For ease, we used Gmail and Instagram because we didn’t want to get our hands into the code
“Web3 is going to make us actors again, with the need for a little technical expertise and tools to manipulate,” adds Hubert.
The first step in getting a foothold in Web3 is to use the open-source browser Brave. Surfing in Brave lets you earn BAT (Basic Attention Token), a kind of cryptocurrency that pays a creator.
A second step into Web3 is as simple as looking at the videos in Odysee, rather than YouTube.
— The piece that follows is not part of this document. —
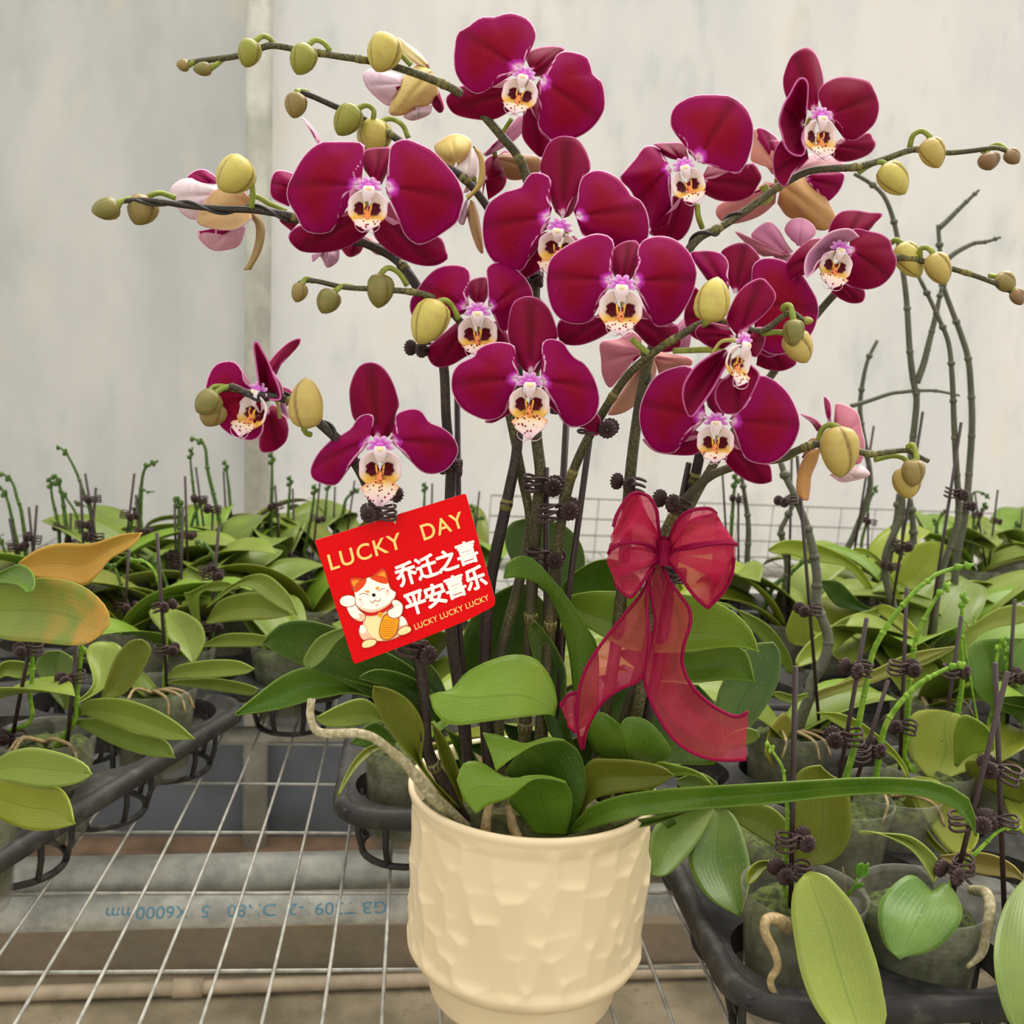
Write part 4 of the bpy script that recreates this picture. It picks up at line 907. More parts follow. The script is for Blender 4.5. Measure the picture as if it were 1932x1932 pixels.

It’s essentially the same thing, except that viewing a video pays 1/10th of a cent or 1/1000th of a cent to the creator.
For music, rather than paying €15 a month to a streaming platform, using Pianity allows authors to be paid directly.
Web3 does, however, have a few obstacles in its path.
“Web 2.0 was owned by large platforms. We mustn’t let Web3 become the domain of investors,” Hubert warns us. Starting with AECI, which is investing heavily in Web3.
There’s always the old opposition between the Web, heir to the American hippies of the ’60s and ’70s, and today’s capitalist Web. The more things change…
We don’t want to go from Web 2.0 functional ownership to Web 3 capital ownership
“Everything said in Web3 is traceable. It will be possible to go back decades. A bit like what http://archive.org does today, which has recorded sites since 1993.” Everything is registered there, Hubert points out.
We’ll have to be careful with this right to forget and make users more responsible
There’s a lot of learning to be done on Web3 to guide users. They won’t be able to say just anything. After all, in 5, 10, or 15 years” time, anything that’s said on the site could be taken up again and would be absolutely unenforceable.
I predict that Ledger by the first quarter of 2023 will be the first French decacorn
So let’s keep an open mind and keep an eye on innovations, as we’re still discovering new things.